## START

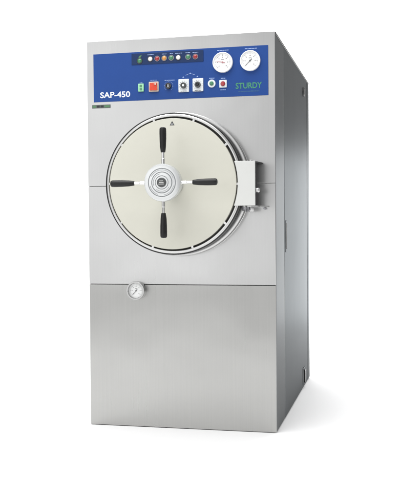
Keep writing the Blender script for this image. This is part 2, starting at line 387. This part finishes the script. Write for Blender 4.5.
for t0, t1, r in ((20, 150, .0512), (195, 250, .0512), (280, 345, .0512), (100, 200, .0355), (230, 330, .0355)):   # worn print round the hub
    bm = bmesh.new(); n = 14; yb = -.2853 if r > .04 else -.2868
    P = [(HX+q*math.cos(math.radians(t0+(t1-t0)*k/n)), HZ+q*math.sin(math.radians(t0+(t1-t0)*k/n))) for q, ks in ((r, range(n+1)), (r+.0016, range(n, -1, -1))) for k in ks]
    prism(bm, P, yb-.0006, yb+.0010); link('hub_print', bm, 'groove', wheel)
for dx, dz in ((1, 0), (0, 1), (-1, 0), (0, -1)):
    c = (HX, -.262, HZ)
    bm = bmesh.new(); lathe_dir(bm, [(0, .074), (.0075, .074), (.0075, .100), (.0062, .102), (.0062, .138), (0, .138)], c, (dx, 0, dz), 24)
    s = link('spoke', bm, 'chrome', wheel, smooth=True)
    bm = bmesh.new(); lathe_dir(bm, [(0, .126), (.0085, .126), (.0100, .129), (.0128, .150), (.0142, .180), (.0145, .205), (.0143, .2225), (.0125, .2280), (.0080, .2302), (0, .2308)], c, (dx, 0, dz), 32)
    link('grip', bm, 'bakelite', wheel, smooth=True)

# ------------------------------------------------------------------ hinge
bm = bmesh.new()
arc = []
za, zb = .9970, 1.1870
a0, a1 = math.asin((za-CZ)/.2880), math.asin((zb-CZ)/.2880)
for k in range(25):
    a = a0+(a1-a0)*k/24; arc.append((CX+.2880*math.cos(a), CZ+.2880*math.sin(a)))
prism(bm, arc[::-1]+[(arc[0][0], za), (.7905, za), (.7905, zb)][1:], -.1170, -.1075)
hinge = link('hinge_bracket', bm, 'whiteplate', A, bevel=.0012)
bm = bmesh.new(); box(bm, .7780, .7900, -.1073, -.055, za+.004, zb-.004); link('bracket_web', bm, 'dark_metal', hinge, bevel=.001)
for z in (1.180, .9915):
    bm = bmesh.new()
    xr = .832 if z < 1.1 else .806
    pts = [(.735, -.0002), (xr, -.0002), (xr, -.012), (.800, -.040), (.796, -.090), (.770, -.104), (.752, -.098), (.748, -.060)]
    vs0 = [bm.verts.new((x, y, z)) for x, y in pts]; vs1 = [bm.verts.new((x, y, z+.006)) for x, y in pts]
    bm.faces.new(vs0); bm.faces.new(vs1[::-1])
    for i in range(len(pts)): bm.faces.new((vs0[i], vs0[(i+1) % len(pts)], vs1[(i+1) % len(pts)], vs1[i]))
    link('hinge_lug', bm, 'satin' if z < 1.1 else 'dark_metal', hinge, bevel=.0012)  # upper lug darker: shade of its underside put into the colour
bm = bmesh.new(); lathe(bm, [(0, .972), (.010, .972), (.0125, .976), (.0125, .9915), (.009, .9918), (.009, 1.1880), (.0115, 1.1883), (.0115, 1.1925), (.009, 1.194), (0, 1.194)], (.7660, -.070, 0), 32, 'z')
link('hinge_pin', bm, 'flange', hinge, smooth=True)
bm = bmesh.new(); lathe(bm, [(0, .016), (.007, .0155), (.011, .011), (.0115, .004), (.0115, 0), (0, 0)], (.7902, -.088, 1.063), 32, 'x')
link('hinge_knob', bm, 'satin', hinge, smooth=True)
for zz in (.9860,):
    bm = bmesh.new(); lathe(bm, [(0, -.020), (.0052, -.020), (.0058, -.018), (.0058, -.0002), (0, -.0002)], (.8150, 0, zz), 6)
    link('hinge_bolt', bm, 'bezel', hinge)
for x, z in ((.735, .9835), (.7455, .9815), (.757, .9825)):       # screw heads and stops under the bracket
    bm = bmesh.new(); lathe(bm, [(0, z-.010), (.004, z-.010), (.0045, z+.009), (0, z+.009)], (x, -.092, 0), 12, 'z'); link('hinge_screw', bm, 'bezel', hinge, smooth=True)

# ------------------------------------------------------------------ studio sweep (the setting)
bm = bmesh.new()
prof = [(-9, 0)] + [(4.6, 0)] + [(4.6+2.2*math.sin(t*PI/24), 2.2-2.2*math.cos(t*PI/24)) for t in range(1, 13)] + [(6.8, 7)]
vs = [[bm.verts.new((x, y, z)) for y, z in prof] for x in (-9, 11)]
for i in range(len(prof)-1): bm.faces.new((vs[0][i], vs[0][i+1], vs[1][i+1], vs[1][i]))
fl = link('floor', bm, 'floor'); fl['kind'] = 'structure'
for f in fl.data.polygons: f.use_smooth = True

# ------------------------------------------------------------------ lights
def area(name, loc, target, sx, sy, power, col=(1, 1, 1)):
    l = bpy.data.lights.new(name, 'AREA'); l.shape = 'RECTANGLE'; l.size = sx; l.size_y = sy; l.energy = power; l.color = col
    o = bpy.data.objects.new(name, l); COL.objects.link(o); o.location = loc
    o.rotation_euler = (Vector(target)-Vector(loc)).to_track_quat('-Z', 'Y').to_euler(); return o
area('softbox_overhead', (-.1, -1.5, 4.2), (.3, -.8, 0), 3.8, 3.8, 174)
area('softbox_rear_overhead', (-.3, 3.2, 4.8), (.4, 3.4, 0), 5.0, 2.4, 190)
area('softbox_key', (-1.6, -4.3, 1.65), (.2, 0, 1.2), 3.4, 2.7, 30)
area('softbox_low', (.15, -4.2, .76), (.6, 0, .8), 1.3, .75, 2.2)  # unseen lamp added for the bright patch low on the middle panel
area('softbox_side', (2.25, 3.2, .80), (.9, .9, .85), 1.3, 1.45, 72)  # unseen lamp placed to reflect as a light band in the side panel
area('backdrop_light', (.4, 3.4, 4.2), (.2, 6.8, 2.2), 6.0, .8, 260)

w = bpy.data.worlds.new('World'); S.world = w; w.use_nodes = True
nt = w.node_tree; bg = nt.nodes['Background']
tc = nt.nodes.new('ShaderNodeTexCoord'); sx = nt.nodes.new('ShaderNodeSeparateXYZ'); mr = nt.nodes.new('ShaderNodeMapRange')
nt.links.new(tc.outputs['Generated'], sx.inputs[0]); nt.links.new(sx.outputs['Z'], mr.inputs['Value'])
mr.inputs['From Min'].default_value = -1; mr.inputs['From Max'].default_value = 1
cr = nt.nodes.new('ShaderNodeValToRGB'); nt.links.new(mr.outputs['Result'], cr.inputs[0]); nt.links.new(cr.outputs['Color'], bg.inputs['Color'])
e = cr.color_ramp.elements
e[0].position = .0; e[0].color = (.5, .5, .5, 1); e[1].position = 1; e[1].color = (1, 1, 1, 1)
for p, v in ((.49, .35), (.56, .75), (.66, 1.0)):
    n = e.new(p); n.color = (v, v, v*1.01, 1)
bg.inputs['Strength'].default_value = .58

# ------------------------------------------------------------------ camera
yaw, pitch, roll = .2270, -.0280, -.0074
cy, sy_, cp, sp_, c_, s_ = math.cos(yaw), math.sin(yaw), math.cos(pitch), math.sin(pitch), math.cos(roll), math.sin(roll)
f = Vector((-sy_*cp, cy*cp, sp_)); right = Vector((cy, sy_, 0)); up = right.cross(f)
r2 = right*c_+up*s_; u2 = -right*s_+up*c_
cam = bpy.data.cameras.new('camera'); co = bpy.data.objects.new('camera', cam); COL.objects.link(co)
mw = Matrix((r2, u2, -f)).transposed().to_4x4(); mw.translation = (1.385, -3.7363, .9121); co.matrix_world = mw
cam.sensor_fit = 'HORIZONTAL'; cam.sensor_width = 36; cam.lens = 861.99/400*36; cam.clip_end = 100; cam.clip_start = .05
S.camera = co
S.view_settings.view_transform = 'Standard'; S.view_settings.look = 'None'; S.view_settings.gamma = 1; S.view_settings.exposure = 0
S.render.engine = 'CYCLES'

## END

The material above must be printed exactly, with its pictures left out.

[The response]
Keep writing the Blender script for this image. This is part 2, starting at line 387. This part finishes the script. Write for Blender 4.5.
for t0, t1, r in ((20, 150, .0512), (195, 250, .0512), (280, 345, .0512), (100, 200, .0355), (230, 330, .0355)):   # worn print round the hub
    bm = bmesh.new(); n = 14; yb = -.2853 if r > .04 else -.2868
    P = [(HX+q*math.cos(math.radians(t0+(t1-t0)*k/n)), HZ+q*math.sin(math.radians(t0+(t1-t0)*k/n))) for q, ks in ((r, range(n+1)), (r+.0016, range(n, -1, -1))) for k in ks]
    prism(bm, P, yb-.0006, yb+.0010); link('hub_print', bm, 'groove', wheel)
for dx, dz in ((1, 0), (0, 1), (-1, 0), (0, -1)):
    c = (HX, -.262, HZ)
    bm = bmesh.new(); lathe_dir(bm, [(0, .074), (.0075, .074), (.0075, .100), (.0062, .102), (.0062, .138), (0, .138)], c, (dx, 0, dz), 24)
    s = link('spoke', bm, 'chrome', wheel, smooth=True)
    bm = bmesh.new(); lathe_dir(bm, [(0, .126), (.0085, .126), (.0100, .129), (.0128, .150), (.0142, .180), (.0145, .205), (.0143, .2225), (.0125, .2280), (.0080, .2302), (0, .2308)], c, (dx, 0, dz), 32)
    link('grip', bm, 'bakelite', wheel, smooth=True)

# ------------------------------------------------------------------ hinge
bm = bmesh.new()
arc = []
za, zb = .9970, 1.1870
a0, a1 = math.asin((za-CZ)/.2880), math.asin((zb-CZ)/.2880)
for k in range(25):
    a = a0+(a1-a0)*k/24; arc.append((CX+.2880*math.cos(a), CZ+.2880*math.sin(a)))
prism(bm, arc[::-1]+[(arc[0][0], za), (.7905, za), (.7905, zb)][1:], -.1170, -.1075)
hinge = link('hinge_bracket', bm, 'whiteplate', A, bevel=.0012)
bm = bmesh.new(); box(bm, .7780, .7900, -.1073, -.055, za+.004, zb-.004); link('bracket_web', bm, 'dark_metal', hinge, bevel=.001)
for z in (1.180, .9915):
    bm = bmesh.new()
    xr = .832 if z < 1.1 else .806
    pts = [(.735, -.0002), (xr, -.0002), (xr, -.012), (.800, -.040), (.796, -.090), (.770, -.104), (.752, -.098), (.748, -.060)]
    vs0 = [bm.verts.new((x, y, z)) for x, y in pts]; vs1 = [bm.verts.new((x, y, z+.006)) for x, y in pts]
    bm.faces.new(vs0); bm.faces.new(vs1[::-1])
    for i in range(len(pts)): bm.faces.new((vs0[i], vs0[(i+1) % len(pts)], vs1[(i+1) % len(pts)], vs1[i]))
    link('hinge_lug', bm, 'satin' if z < 1.1 else 'dark_metal', hinge, bevel=.0012)  # upper lug darker: shade of its underside put into the colour
bm = bmesh.new(); lathe(bm, [(0, .972), (.010, .972), (.0125, .976), (.0125, .9915), (.009, .9918), (.009, 1.1880), (.0115, 1.1883), (.0115, 1.1925), (.009, 1.194), (0, 1.194)], (.7660, -.070, 0), 32, 'z')
link('hinge_pin', bm, 'flange', hinge, smooth=True)
bm = bmesh.new(); lathe(bm, [(0, .016), (.007, .0155), (.011, .011), (.0115, .004), (.0115, 0), (0, 0)], (.7902, -.088, 1.063), 32, 'x')
link('hinge_knob', bm, 'satin', hinge, smooth=True)
for zz in (.9860,):
    bm = bmesh.new(); lathe(bm, [(0, -.020), (.0052, -.020), (.0058, -.018), (.0058, -.0002), (0, -.0002)], (.8150, 0, zz), 6)
    link('hinge_bolt', bm, 'bezel', hinge)
for x, z in ((.735, .9835), (.7455, .9815), (.757, .9825)):       # screw heads and stops under the bracket
    bm = bmesh.new(); lathe(bm, [(0, z-.010), (.004, z-.010), (.0045, z+.009), (0, z+.009)], (x, -.092, 0), 12, 'z'); link('hinge_screw', bm, 'bezel', hinge, smooth=True)

# ------------------------------------------------------------------ studio sweep (the setting)
bm = bmesh.new()
prof = [(-9, 0)] + [(4.6, 0)] + [(4.6+2.2*math.sin(t*PI/24), 2.2-2.2*math.cos(t*PI/24)) for t in range(1, 13)] + [(6.8, 7)]
vs = [[bm.verts.new((x, y, z)) for y, z in prof] for x in (-9, 11)]
for i in range(len(prof)-1): bm.faces.new((vs[0][i], vs[0][i+1], vs[1][i+1], vs[1][i]))
fl = link('floor', bm, 'floor'); fl['kind'] = 'structure'
for f in fl.data.polygons: f.use_smooth = True

# ------------------------------------------------------------------ lights
def area(name, loc, target, sx, sy, power, col=(1, 1, 1)):
    l = bpy.data.lights.new(name, 'AREA'); l.shape = 'RECTANGLE'; l.size = sx; l.size_y = sy; l.energy = power; l.color = col
    o = bpy.data.objects.new(name, l); COL.objects.link(o); o.location = loc
    o.rotation_euler = (Vector(target)-Vector(loc)).to_track_quat('-Z', 'Y').to_euler(); return o
area('softbox_overhead', (-.1, -1.5, 4.2), (.3, -.8, 0), 3.8, 3.8, 174)
area('softbox_rear_overhead', (-.3, 3.2, 4.8), (.4, 3.4, 0), 5.0, 2.4, 190)
area('softbox_key', (-1.6, -4.3, 1.65), (.2, 0, 1.2), 3.4, 2.7, 30)
area('softbox_low', (.15, -4.2, .76), (.6, 0, .8), 1.3, .75, 2.2)  # unseen lamp added for the bright patch low on the middle panel
area('softbox_side', (2.25, 3.2, .80), (.9, .9, .85), 1.3, 1.45, 72)  # unseen lamp placed to reflect as a light band in the side panel
area('backdrop_light', (.4, 3.4, 4.2), (.2, 6.8, 2.2), 6.0, .8, 260)

w = bpy.data.worlds.new('World'); S.world = w; w.use_nodes = True
nt = w.node_tree; bg = nt.nodes['Background']
tc = nt.nodes.new('ShaderNodeTexCoord'); sx = nt.nodes.new('ShaderNodeSeparateXYZ'); mr = nt.nodes.new('ShaderNodeMapRange')
nt.links.new(tc.outputs['Generated'], sx.inputs[0]); nt.links.new(sx.outputs['Z'], mr.inputs['Value'])
mr.inputs['From Min'].default_value = -1; mr.inputs['From Max'].default_value = 1
cr = nt.nodes.new('ShaderNodeValToRGB'); nt.links.new(mr.outputs['Result'], cr.inputs[0]); nt.links.new(cr.outputs['Color'], bg.inputs['Color'])
e = cr.color_ramp.elements
e[0].position = .0; e[0].color = (.5, .5, .5, 1); e[1].position = 1; e[1].color = (1, 1, 1, 1)
for p, v in ((.49, .35), (.56, .75), (.66, 1.0)):
    n = e.new(p); n.color = (v, v, v*1.01, 1)
bg.inputs['Strength'].default_value = .58

# ------------------------------------------------------------------ camera
yaw, pitch, roll = .2270, -.0280, -.0074
cy, sy_, cp, sp_, c_, s_ = math.cos(yaw), math.sin(yaw), math.cos(pitch), math.sin(pitch), math.cos(roll), math.sin(roll)
f = Vector((-sy_*cp, cy*cp, sp_)); right = Vector((cy, sy_, 0)); up = right.cross(f)
r2 = right*c_+up*s_; u2 = -right*s_+up*c_
cam = bpy.data.cameras.new('camera'); co = bpy.data.objects.new('camera', cam); COL.objects.link(co)
mw = Matrix((r2, u2, -f)).transposed().to_4x4(); mw.translation = (1.385, -3.7363, .9121); co.matrix_world = mw
cam.sensor_fit = 'HORIZONTAL'; cam.sensor_width = 36; cam.lens = 861.99/400*36; cam.clip_end = 100; cam.clip_start = .05
S.camera = co
S.view_settings.view_transform = 'Standard'; S.view_settings.look = 'None'; S.view_settings.gamma = 1; S.view_settings.exposure = 0
S.render.engine = 'CYCLES'